Learning from Computer Games

Elisa Allender, in an unschoolingbasics discussion about Cartoons & Video Games, responded to the following:

Im just now jumping into this conversation. Because im still not convinced. Because some just watch tv. End. Then just play video games. Period. No tangents. No inspired learning. No pursuits, no follow up. No questions. No discussions. And all the cool stuff your kids did only makes me feel that much more frustrated.

This is in response to the above post....... how long have you been unschooling? What are the ages of your children? May I suggest that you honestly don't know what they are thinking or learning while they are doing these activities since you can't get "inside their brain"? I have a nine-year-old I tried to teach to read from age four. He hated the whole phonics thing and the BORING memorization of sounds, etc and after *three years* he was not catching on to it.

I took him to a teacher for testing two years ago and she suggested unschooling since my son had grown to absolutely hate school (I was teaching him "the wrong way" every day by making him sit at a table and memorize all these sounds and math facts, etc).

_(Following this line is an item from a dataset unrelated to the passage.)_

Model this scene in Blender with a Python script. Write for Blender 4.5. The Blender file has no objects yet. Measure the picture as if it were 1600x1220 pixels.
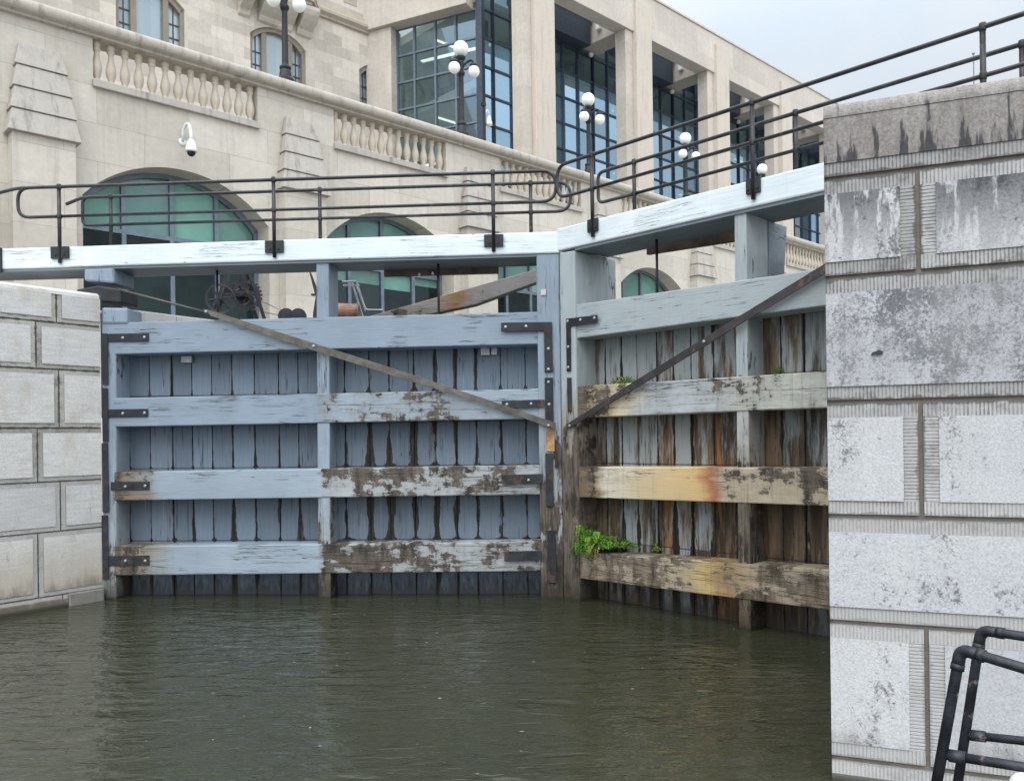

Once we started unschooling and he knew he could do whatever he wanted he went through a very long six-month phase of doing nothing but watching TV or playing Playstation 2 games. At that time the only computer games I had for him were the educational math/phonics games so he wanted nothing to do with the computer either. It was extremely hard to sit and watch him do this but I had told him that he could do whatever he wanted for awhile so I stuck to my word. He loves to be read to so at bedtime every night we would read him book after book after book.

One day we helped my brother move into an apartment and as we were setting his computer up my son happened to notice a couple of "cool-looking" games my brother had and he asked him about them. My sweet brother said he didn't like the games because he couldn't get very far on them so he told my son he could try his luck with them. Now at the time my son was seven and my brother was in his 30's! lol Anyway, my son came home and immediately started playing those games (Civilization - Call to Power, AD 1503, Crusaders were the names of them.) When I helped him load them on the computer and I saw what they were like I thought to myself, oh great, you have to read and he can't read so he is just going to get frustrated and mad and I am going to have to sit here with him and read everything to him and I really wasn't looking foward to that because those are not MY type of games I like to play.

He enjoyed those games so much and has spent hours on them. That was the breakthrough he needed. Ever since that day. . . my son has mastered those games (and taught my brother quite a few things!!) and we have gone on to buy him more games like that. This has led us to the Runescape game online which he will play for hours at a time some days and a love for anything medieval.

He has learned to read......pretty much on his own.....don't ask me how because I can't explain it, but he has! It is truly amazing!! We are all blown away at what he can read now and the enjoyment he gets out of reading.

He can play _any game_ on the computer and he and I love to compete against each other. He saw me playing Monopoly Tycoon one day and he watched me play for awhile and then he started playing and winning.......in the process he learned about money and now his favorite game to play off the computer is Monopoly!

All of these computer games have led to a love for something and he just can't get enough of that.....through books, history channel on TV, board games (Stratego, Risk), a Renaissance Festival we took him to, etc.

Another thing we did since his love and skill grew for these type of games is to introduce him to the Playstation 2 games my husband had (Medal of Honor and another type like that, can't remember the name right off). I was opposed to these games at first because of the rating (for violence and language) but my husband showed me how they are historical. Of course my son LOVED those games and he and my husband spent hours on those trying to get through all the challenges and in the process he has learned about WW1, WW2, Pearl Harbor, etc. He can tell you all kinds of things about the war and has now taken to learning more about why the wars were started, etc.

I know this is long and if you read it all the way to the end, thanks for reading.

My husband was not sold on unschooling at all and we argued about it off and on for a year. Finally this past spring I asked my husband to think about our son's learning experiences over the last year and I asked him if he thought our son had grown learning wise or if he was still at the same level that he was at this time last year. When he stopped to realize all the things ds has learned and can do (read! math facts!! handle money, tell time, figure out how to look up info on the computer or in a book when he wants to know more about something he is interested in) and the biggest thing of all is he is doing this stuff now because it is his choice and he loves to do it then my husband became completely sold out on this whole way of life and now contributes to it more by doing more with our son.